Ronnette, who attended Packer Collegiate, a co-ed K-12 school in Brooklyn, told me she also walked away when a white student told her to “go back to Darfur” in seventh or eighth grade. Although Ronnette was dubbed the “Queen of Diversity” for writing about her experiences in the school newspaper, she says that she “didn’t necessarily want to be the advocate or ‘martyr'” she was portrayed to be. “I would much rather have kept a low profile and been a friend or mentor to younger Prep and minority kids,” she explains. “But for me, my frustration was making sure I did the work in the classroom rather than being upset about percentages.”
Entering Packer at as a teenager with outlets to alternative environments made Ronnette’s transition somewhat easier, as it did for me. When he is young, Idris plays basketball at a Harlem league but is called a “white boy” by peers, and called out for code-switching—changing the way he speaks and the vernacular he uses—by his parents.
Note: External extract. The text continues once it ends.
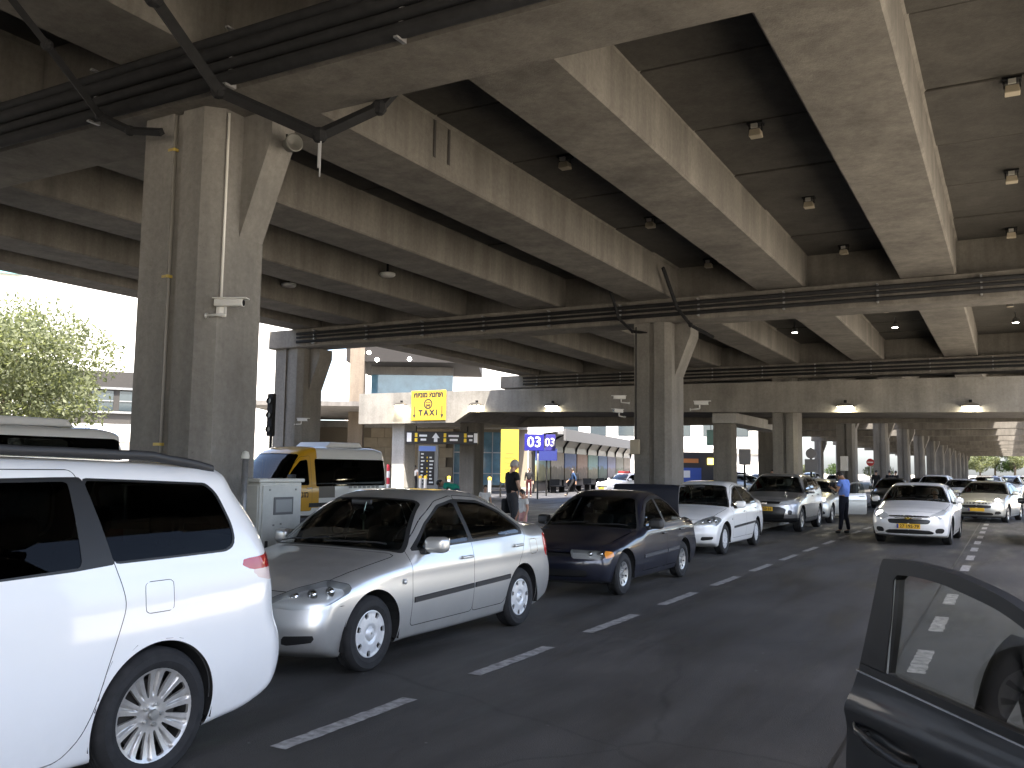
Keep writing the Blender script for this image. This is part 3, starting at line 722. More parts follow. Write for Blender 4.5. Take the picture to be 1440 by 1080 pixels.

But Ronnette and I had deeper, more extensive relationships with peers outside of Packer and Chapin. After all, we had attended elementary and middle school elsewhere.
The difference age makes is evident in Ronnette’s immediate family; her sister attended Packer from kindergarten through fifth grade “until the school started to scapegoat her blackness”—blaming academic or social difficulties to her race. Ronnette attributes this to her sister’s age. “Lower schools struggle because one, the age group doesn’t have the vocabulary to express themselves and, two, the administrators are scared to offend.”